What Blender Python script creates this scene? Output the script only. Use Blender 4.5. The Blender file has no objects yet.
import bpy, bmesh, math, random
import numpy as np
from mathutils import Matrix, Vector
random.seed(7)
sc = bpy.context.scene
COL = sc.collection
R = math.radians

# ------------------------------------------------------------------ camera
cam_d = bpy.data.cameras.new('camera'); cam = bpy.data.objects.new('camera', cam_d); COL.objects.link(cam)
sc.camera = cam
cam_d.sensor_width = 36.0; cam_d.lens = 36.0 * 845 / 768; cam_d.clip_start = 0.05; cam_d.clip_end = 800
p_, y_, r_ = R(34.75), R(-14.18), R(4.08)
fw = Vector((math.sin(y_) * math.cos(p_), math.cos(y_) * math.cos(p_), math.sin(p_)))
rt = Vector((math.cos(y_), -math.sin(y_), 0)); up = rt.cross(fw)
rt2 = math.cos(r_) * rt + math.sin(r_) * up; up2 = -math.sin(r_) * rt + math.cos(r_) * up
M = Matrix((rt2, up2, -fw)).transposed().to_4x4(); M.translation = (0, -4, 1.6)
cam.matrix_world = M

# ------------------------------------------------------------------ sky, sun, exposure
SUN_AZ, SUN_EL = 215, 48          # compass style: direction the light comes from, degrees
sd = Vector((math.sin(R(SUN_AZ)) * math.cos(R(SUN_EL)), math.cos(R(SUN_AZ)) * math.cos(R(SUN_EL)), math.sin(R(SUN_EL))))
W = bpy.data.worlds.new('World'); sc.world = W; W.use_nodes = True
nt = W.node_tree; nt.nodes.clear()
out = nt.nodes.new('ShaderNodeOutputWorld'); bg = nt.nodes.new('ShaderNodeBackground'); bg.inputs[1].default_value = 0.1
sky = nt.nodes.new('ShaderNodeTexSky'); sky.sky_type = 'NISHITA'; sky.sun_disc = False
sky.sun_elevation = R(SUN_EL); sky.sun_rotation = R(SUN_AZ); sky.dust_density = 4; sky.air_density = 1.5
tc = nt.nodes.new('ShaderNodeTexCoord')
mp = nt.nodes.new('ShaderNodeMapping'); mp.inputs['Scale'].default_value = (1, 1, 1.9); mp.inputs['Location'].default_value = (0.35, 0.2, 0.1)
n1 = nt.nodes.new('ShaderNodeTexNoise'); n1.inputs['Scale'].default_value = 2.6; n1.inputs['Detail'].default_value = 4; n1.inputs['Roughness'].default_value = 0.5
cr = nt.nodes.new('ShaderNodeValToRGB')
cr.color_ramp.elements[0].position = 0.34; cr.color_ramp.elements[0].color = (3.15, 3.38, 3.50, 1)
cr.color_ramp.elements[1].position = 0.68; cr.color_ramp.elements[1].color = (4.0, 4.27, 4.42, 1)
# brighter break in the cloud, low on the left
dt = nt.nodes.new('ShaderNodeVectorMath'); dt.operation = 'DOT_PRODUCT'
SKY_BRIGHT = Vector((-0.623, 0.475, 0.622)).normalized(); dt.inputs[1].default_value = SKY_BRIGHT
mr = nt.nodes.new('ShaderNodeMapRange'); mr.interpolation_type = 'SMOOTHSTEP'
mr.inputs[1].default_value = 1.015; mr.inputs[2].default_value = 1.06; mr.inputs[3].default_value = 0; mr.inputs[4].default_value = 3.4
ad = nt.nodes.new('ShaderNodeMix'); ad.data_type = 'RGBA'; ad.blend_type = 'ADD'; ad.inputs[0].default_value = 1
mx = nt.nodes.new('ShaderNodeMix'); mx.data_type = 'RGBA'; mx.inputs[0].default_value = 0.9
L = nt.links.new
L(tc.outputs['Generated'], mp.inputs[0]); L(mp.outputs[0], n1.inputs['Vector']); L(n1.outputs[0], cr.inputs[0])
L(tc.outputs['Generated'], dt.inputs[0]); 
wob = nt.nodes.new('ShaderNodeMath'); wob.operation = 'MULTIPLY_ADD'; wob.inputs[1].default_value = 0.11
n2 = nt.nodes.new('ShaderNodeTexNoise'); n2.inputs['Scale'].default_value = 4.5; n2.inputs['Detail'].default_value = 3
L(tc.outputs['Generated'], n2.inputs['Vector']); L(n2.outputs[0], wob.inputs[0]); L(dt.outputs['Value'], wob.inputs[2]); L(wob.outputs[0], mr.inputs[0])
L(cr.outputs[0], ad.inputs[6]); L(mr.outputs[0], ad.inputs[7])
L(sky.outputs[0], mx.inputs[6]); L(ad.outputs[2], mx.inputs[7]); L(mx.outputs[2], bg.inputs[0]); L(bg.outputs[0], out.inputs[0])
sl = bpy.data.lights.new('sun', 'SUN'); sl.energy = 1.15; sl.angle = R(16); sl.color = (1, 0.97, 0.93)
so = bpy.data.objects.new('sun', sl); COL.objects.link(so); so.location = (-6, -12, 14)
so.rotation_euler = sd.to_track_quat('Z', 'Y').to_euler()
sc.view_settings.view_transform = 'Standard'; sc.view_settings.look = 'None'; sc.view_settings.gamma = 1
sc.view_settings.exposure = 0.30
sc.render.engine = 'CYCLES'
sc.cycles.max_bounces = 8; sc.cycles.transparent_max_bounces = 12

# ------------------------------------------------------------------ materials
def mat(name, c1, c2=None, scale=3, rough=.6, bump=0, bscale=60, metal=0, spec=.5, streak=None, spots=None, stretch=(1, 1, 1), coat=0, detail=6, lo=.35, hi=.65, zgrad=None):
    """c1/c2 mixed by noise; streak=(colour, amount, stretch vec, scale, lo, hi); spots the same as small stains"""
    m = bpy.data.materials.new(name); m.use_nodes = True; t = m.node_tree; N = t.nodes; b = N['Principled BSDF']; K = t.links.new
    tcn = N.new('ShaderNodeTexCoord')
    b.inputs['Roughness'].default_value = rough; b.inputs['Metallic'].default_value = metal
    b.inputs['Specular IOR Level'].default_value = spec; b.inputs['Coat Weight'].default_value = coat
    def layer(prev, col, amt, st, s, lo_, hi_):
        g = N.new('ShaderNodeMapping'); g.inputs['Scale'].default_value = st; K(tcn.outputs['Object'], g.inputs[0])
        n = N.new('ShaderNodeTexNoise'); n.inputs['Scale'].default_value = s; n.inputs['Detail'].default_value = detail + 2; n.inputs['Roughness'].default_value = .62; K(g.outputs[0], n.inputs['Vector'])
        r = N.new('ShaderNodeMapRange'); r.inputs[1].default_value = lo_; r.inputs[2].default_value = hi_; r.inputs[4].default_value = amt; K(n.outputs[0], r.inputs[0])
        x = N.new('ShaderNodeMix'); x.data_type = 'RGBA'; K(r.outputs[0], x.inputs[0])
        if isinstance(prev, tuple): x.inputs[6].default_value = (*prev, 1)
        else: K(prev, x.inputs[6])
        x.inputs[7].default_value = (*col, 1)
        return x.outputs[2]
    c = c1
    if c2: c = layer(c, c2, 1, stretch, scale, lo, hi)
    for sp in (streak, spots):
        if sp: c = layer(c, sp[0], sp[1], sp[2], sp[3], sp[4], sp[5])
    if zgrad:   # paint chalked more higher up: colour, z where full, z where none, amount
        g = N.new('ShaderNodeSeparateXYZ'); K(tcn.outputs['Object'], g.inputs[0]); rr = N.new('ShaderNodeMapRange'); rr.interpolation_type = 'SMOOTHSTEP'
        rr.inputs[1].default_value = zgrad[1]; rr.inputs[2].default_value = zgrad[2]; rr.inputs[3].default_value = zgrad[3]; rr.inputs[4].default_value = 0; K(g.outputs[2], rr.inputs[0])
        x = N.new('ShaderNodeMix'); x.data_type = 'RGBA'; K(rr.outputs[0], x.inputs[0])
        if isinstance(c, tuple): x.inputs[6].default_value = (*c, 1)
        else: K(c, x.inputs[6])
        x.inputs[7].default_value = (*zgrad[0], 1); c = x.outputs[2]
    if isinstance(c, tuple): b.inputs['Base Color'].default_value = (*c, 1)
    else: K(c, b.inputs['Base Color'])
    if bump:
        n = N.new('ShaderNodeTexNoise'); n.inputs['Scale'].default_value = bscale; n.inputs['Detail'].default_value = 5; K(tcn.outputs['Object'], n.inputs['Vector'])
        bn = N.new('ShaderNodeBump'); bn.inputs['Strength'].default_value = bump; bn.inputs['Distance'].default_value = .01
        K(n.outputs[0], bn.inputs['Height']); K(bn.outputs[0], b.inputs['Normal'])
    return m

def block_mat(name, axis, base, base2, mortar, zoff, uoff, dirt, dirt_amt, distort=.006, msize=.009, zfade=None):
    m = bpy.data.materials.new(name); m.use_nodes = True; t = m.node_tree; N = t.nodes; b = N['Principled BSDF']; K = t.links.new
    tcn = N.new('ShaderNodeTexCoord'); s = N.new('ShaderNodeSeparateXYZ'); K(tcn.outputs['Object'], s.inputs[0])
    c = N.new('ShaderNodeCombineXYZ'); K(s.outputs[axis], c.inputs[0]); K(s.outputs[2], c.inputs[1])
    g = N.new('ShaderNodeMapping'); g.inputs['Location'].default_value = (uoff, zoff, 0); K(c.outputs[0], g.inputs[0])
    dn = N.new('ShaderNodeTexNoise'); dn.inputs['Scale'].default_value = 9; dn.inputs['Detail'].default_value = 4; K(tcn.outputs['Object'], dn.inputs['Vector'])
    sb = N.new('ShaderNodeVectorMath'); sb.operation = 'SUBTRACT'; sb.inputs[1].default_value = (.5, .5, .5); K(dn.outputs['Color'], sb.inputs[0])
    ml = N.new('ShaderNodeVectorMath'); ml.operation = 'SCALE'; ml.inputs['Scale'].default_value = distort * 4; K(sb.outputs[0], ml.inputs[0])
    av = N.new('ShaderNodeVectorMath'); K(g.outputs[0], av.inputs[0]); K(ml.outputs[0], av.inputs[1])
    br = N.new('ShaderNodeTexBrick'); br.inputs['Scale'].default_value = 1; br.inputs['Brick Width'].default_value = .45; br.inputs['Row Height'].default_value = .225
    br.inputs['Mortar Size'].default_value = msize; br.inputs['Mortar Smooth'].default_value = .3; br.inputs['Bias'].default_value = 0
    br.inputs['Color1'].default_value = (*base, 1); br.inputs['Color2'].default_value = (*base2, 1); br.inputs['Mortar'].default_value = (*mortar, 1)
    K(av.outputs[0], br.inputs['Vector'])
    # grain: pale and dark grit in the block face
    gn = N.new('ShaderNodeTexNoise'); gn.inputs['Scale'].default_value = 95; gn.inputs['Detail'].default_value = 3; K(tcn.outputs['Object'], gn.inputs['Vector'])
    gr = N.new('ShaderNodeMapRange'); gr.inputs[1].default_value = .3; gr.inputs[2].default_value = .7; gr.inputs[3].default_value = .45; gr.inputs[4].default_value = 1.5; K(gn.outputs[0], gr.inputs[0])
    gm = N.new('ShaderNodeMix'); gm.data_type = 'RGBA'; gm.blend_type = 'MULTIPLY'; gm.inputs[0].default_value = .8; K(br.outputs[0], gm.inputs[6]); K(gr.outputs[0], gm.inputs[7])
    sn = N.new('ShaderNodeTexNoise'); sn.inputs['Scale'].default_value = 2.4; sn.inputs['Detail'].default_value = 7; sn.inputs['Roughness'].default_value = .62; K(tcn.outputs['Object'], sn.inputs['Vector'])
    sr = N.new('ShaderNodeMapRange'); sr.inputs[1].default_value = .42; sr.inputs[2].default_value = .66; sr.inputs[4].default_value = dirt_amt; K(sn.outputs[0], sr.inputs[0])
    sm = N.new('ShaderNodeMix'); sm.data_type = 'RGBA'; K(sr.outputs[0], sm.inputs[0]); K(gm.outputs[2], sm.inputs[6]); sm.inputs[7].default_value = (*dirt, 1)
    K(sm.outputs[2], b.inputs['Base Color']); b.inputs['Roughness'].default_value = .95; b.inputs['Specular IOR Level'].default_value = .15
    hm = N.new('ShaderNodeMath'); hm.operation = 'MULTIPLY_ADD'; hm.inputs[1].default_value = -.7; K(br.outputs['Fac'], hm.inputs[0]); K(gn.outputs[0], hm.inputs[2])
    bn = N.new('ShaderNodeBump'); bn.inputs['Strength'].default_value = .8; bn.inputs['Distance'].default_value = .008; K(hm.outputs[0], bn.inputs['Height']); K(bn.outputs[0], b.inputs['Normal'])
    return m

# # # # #

• [What is required]: Reprint the data above from the opening line to the line holding "R = math.radians", inclusive, and nothing else.

• [The answer]:
What Blender Python script creates this scene? Output the script only. Use Blender 4.5. The Blender file has no objects yet.
import bpy, bmesh, math, random
import numpy as np
from mathutils import Matrix, Vector
random.seed(7)
sc = bpy.context.scene
COL = sc.collection
R = math.radians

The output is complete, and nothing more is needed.